*Dataset*.
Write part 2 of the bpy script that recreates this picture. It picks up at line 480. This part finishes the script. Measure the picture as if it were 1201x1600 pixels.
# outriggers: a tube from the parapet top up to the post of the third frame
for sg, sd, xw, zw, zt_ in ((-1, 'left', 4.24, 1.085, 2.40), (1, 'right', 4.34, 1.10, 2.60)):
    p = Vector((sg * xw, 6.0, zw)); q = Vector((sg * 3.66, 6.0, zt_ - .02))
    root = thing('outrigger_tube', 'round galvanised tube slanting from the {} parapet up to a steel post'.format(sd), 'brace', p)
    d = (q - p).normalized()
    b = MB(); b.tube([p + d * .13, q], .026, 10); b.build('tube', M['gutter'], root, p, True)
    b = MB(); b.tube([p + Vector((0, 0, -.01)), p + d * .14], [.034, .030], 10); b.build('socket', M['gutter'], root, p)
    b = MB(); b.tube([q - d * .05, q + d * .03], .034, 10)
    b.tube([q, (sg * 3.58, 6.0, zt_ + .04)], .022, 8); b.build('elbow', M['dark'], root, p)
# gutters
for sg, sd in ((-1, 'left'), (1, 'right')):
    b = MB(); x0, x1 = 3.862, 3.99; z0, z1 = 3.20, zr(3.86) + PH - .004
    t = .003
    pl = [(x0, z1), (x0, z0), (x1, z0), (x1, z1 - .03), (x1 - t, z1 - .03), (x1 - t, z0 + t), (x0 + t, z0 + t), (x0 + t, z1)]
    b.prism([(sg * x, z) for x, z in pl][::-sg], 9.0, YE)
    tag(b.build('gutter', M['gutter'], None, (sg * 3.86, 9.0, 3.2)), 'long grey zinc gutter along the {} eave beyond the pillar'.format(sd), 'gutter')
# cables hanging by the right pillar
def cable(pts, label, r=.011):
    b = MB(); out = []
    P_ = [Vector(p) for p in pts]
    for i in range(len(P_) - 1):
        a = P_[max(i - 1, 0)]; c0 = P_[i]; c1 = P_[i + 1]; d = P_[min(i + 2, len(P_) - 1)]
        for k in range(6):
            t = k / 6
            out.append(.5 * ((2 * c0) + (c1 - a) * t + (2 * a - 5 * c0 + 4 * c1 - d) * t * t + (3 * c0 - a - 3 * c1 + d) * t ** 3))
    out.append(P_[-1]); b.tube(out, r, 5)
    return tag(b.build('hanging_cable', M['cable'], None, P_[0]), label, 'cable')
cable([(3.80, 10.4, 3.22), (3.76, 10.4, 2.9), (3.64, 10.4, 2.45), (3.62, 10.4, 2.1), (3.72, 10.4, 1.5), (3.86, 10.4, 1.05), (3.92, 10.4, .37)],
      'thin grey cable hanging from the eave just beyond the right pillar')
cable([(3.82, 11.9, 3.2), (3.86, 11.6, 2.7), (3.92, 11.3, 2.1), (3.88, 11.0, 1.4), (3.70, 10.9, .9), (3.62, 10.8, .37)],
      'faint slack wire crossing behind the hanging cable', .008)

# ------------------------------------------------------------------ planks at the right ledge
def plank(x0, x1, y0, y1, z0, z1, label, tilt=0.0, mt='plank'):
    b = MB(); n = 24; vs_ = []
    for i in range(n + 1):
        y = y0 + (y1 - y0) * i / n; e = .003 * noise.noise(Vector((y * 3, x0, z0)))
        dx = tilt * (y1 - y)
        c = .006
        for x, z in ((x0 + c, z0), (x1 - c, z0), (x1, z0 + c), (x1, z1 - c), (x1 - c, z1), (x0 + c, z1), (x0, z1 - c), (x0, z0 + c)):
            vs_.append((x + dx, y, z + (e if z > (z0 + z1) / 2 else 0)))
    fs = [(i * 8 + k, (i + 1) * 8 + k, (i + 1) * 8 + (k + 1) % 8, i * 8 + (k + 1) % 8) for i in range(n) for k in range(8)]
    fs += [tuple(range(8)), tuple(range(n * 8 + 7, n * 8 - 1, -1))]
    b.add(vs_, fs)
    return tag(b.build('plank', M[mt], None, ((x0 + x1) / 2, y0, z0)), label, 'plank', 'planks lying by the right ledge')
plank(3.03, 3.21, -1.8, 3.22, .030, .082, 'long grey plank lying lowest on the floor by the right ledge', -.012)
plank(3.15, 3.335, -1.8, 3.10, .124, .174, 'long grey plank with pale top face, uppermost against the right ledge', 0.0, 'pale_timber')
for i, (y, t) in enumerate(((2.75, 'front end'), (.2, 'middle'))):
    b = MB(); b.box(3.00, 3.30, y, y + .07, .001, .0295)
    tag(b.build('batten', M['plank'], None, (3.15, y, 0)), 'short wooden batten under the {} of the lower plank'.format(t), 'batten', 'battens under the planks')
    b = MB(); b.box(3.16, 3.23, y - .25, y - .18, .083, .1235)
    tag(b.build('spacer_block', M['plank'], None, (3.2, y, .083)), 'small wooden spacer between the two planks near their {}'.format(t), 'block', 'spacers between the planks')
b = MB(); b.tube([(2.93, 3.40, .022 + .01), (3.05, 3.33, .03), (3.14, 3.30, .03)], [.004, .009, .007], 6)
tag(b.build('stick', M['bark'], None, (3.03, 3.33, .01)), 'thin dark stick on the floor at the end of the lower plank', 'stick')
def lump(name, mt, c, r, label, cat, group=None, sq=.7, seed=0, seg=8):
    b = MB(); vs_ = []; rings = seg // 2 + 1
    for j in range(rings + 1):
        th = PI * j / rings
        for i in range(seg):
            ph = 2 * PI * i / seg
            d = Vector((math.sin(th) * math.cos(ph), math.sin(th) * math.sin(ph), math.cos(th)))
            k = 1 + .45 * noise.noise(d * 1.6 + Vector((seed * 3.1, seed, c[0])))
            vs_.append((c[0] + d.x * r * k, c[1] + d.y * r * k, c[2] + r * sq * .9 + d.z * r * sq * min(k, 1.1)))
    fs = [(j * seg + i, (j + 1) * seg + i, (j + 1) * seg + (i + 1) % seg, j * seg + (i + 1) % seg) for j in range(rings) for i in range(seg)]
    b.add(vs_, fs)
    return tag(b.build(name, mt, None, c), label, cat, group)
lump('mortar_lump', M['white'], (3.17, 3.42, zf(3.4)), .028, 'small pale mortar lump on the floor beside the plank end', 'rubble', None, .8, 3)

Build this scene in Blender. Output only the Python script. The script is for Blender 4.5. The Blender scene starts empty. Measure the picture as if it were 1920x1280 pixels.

*Aim*. Extract the complete listing verbatim.

*Exercise answer*.
Write part 2 of the bpy script that recreates this picture. It picks up at line 480. This part finishes the script. Measure the picture as if it were 1201x1600 pixels.
# outriggers: a tube from the parapet top up to the post of the third frame
for sg, sd, xw, zw, zt_ in ((-1, 'left', 4.24, 1.085, 2.40), (1, 'right', 4.34, 1.10, 2.60)):
    p = Vector((sg * xw, 6.0, zw)); q = Vector((sg * 3.66, 6.0, zt_ - .02))
    root = thing('outrigger_tube', 'round galvanised tube slanting from the {} parapet up to a steel post'.format(sd), 'brace', p)
    d = (q - p).normalized()
    b = MB(); b.tube([p + d * .13, q], .026, 10); b.build('tube', M['gutter'], root, p, True)
    b = MB(); b.tube([p + Vector((0, 0, -.01)), p + d * .14], [.034, .030], 10); b.build('socket', M['gutter'], root, p)
    b = MB(); b.tube([q - d * .05, q + d * .03], .034, 10)
    b.tube([q, (sg * 3.58, 6.0, zt_ + .04)], .022, 8); b.build('elbow', M['dark'], root, p)
# gutters
for sg, sd in ((-1, 'left'), (1, 'right')):
    b = MB(); x0, x1 = 3.862, 3.99; z0, z1 = 3.20, zr(3.86) + PH - .004
    t = .003
    pl = [(x0, z1), (x0, z0), (x1, z0), (x1, z1 - .03), (x1 - t, z1 - .03), (x1 - t, z0 + t), (x0 + t, z0 + t), (x0 + t, z1)]
    b.prism([(sg * x, z) for x, z in pl][::-sg], 9.0, YE)
    tag(b.build('gutter', M['gutter'], None, (sg * 3.86, 9.0, 3.2)), 'long grey zinc gutter along the {} eave beyond the pillar'.format(sd), 'gutter')
# cables hanging by the right pillar
def cable(pts, label, r=.011):
    b = MB(); out = []
    P_ = [Vector(p) for p in pts]
    for i in range(len(P_) - 1):
        a = P_[max(i - 1, 0)]; c0 = P_[i]; c1 = P_[i + 1]; d = P_[min(i + 2, len(P_) - 1)]
        for k in range(6):
            t = k / 6
            out.append(.5 * ((2 * c0) + (c1 - a) * t + (2 * a - 5 * c0 + 4 * c1 - d) * t * t + (3 * c0 - a - 3 * c1 + d) * t ** 3))
    out.append(P_[-1]); b.tube(out, r, 5)
    return tag(b.build('hanging_cable', M['cable'], None, P_[0]), label, 'cable')
cable([(3.80, 10.4, 3.22), (3.76, 10.4, 2.9), (3.64, 10.4, 2.45), (3.62, 10.4, 2.1), (3.72, 10.4, 1.5), (3.86, 10.4, 1.05), (3.92, 10.4, .37)],
      'thin grey cable hanging from the eave just beyond the right pillar')
cable([(3.82, 11.9, 3.2), (3.86, 11.6, 2.7), (3.92, 11.3, 2.1), (3.88, 11.0, 1.4), (3.70, 10.9, .9), (3.62, 10.8, .37)],
      'faint slack wire crossing behind the hanging cable', .008)

# ------------------------------------------------------------------ planks at the right ledge
def plank(x0, x1, y0, y1, z0, z1, label, tilt=0.0, mt='plank'):
    b = MB(); n = 24; vs_ = []
    for i in range(n + 1):
        y = y0 + (y1 - y0) * i / n; e = .003 * noise.noise(Vector((y * 3, x0, z0)))
        dx = tilt * (y1 - y)
        c = .006
        for x, z in ((x0 + c, z0), (x1 - c, z0), (x1, z0 + c), (x1, z1 - c), (x1 - c, z1), (x0 + c, z1), (x0, z1 - c), (x0, z0 + c)):
            vs_.append((x + dx, y, z + (e if z > (z0 + z1) / 2 else 0)))
    fs = [(i * 8 + k, (i + 1) * 8 + k, (i + 1) * 8 + (k + 1) % 8, i * 8 + (k + 1) % 8) for i in range(n) for k in range(8)]
    fs += [tuple(range(8)), tuple(range(n * 8 + 7, n * 8 - 1, -1))]
    b.add(vs_, fs)
    return tag(b.build('plank', M[mt], None, ((x0 + x1) / 2, y0, z0)), label, 'plank', 'planks lying by the right ledge')
plank(3.03, 3.21, -1.8, 3.22, .030, .082, 'long grey plank lying lowest on the floor by the right ledge', -.012)
plank(3.15, 3.335, -1.8, 3.10, .124, .174, 'long grey plank with pale top face, uppermost against the right ledge', 0.0, 'pale_timber')
for i, (y, t) in enumerate(((2.75, 'front end'), (.2, 'middle'))):
    b = MB(); b.box(3.00, 3.30, y, y + .07, .001, .0295)
    tag(b.build('batten', M['plank'], None, (3.15, y, 0)), 'short wooden batten under the {} of the lower plank'.format(t), 'batten', 'battens under the planks')
    b = MB(); b.box(3.16, 3.23, y - .25, y - .18, .083, .1235)
    tag(b.build('spacer_block', M['plank'], None, (3.2, y, .083)), 'small wooden spacer between the two planks near their {}'.format(t), 'block', 'spacers between the planks')
b = MB(); b.tube([(2.93, 3.40, .022 + .01), (3.05, 3.33, .03), (3.14, 3.30, .03)], [.004, .009, .007], 6)
tag(b.build('stick', M['bark'], None, (3.03, 3.33, .01)), 'thin dark stick on the floor at the end of the lower plank', 'stick')
def lump(name, mt, c, r, label, cat, group=None, sq=.7, seed=0, seg=8):
    b = MB(); vs_ = []; rings = seg // 2 + 1
    for j in range(rings + 1):
        th = PI * j / rings
        for i in range(seg):
            ph = 2 * PI * i / seg
            d = Vector((math.sin(th) * math.cos(ph), math.sin(th) * math.sin(ph), math.cos(th)))
            k = 1 + .45 * noise.noise(d * 1.6 + Vector((seed * 3.1, seed, c[0])))
            vs_.append((c[0] + d.x * r * k, c[1] + d.y * r * k, c[2] + r * sq * .9 + d.z * r * sq * min(k, 1.1)))
    fs = [(j * seg + i, (j + 1) * seg + i, (j + 1) * seg + (i + 1) % seg, j * seg + (i + 1) % seg) for j in range(rings) for i in range(seg)]
    b.add(vs_, fs)
    return tag(b.build(name, mt, None, c), label, cat, group)
lump('mortar_lump', M['white'], (3.17, 3.42, zf(3.4)), .028, 'small pale mortar lump on the floor beside the plank end', 'rubble', None, .8, 3)

Build this scene in Blender. Output only the Python script. The script is for Blender 4.5. The Blender scene starts empty. Measure the picture as if it were 1920x1280 pixels.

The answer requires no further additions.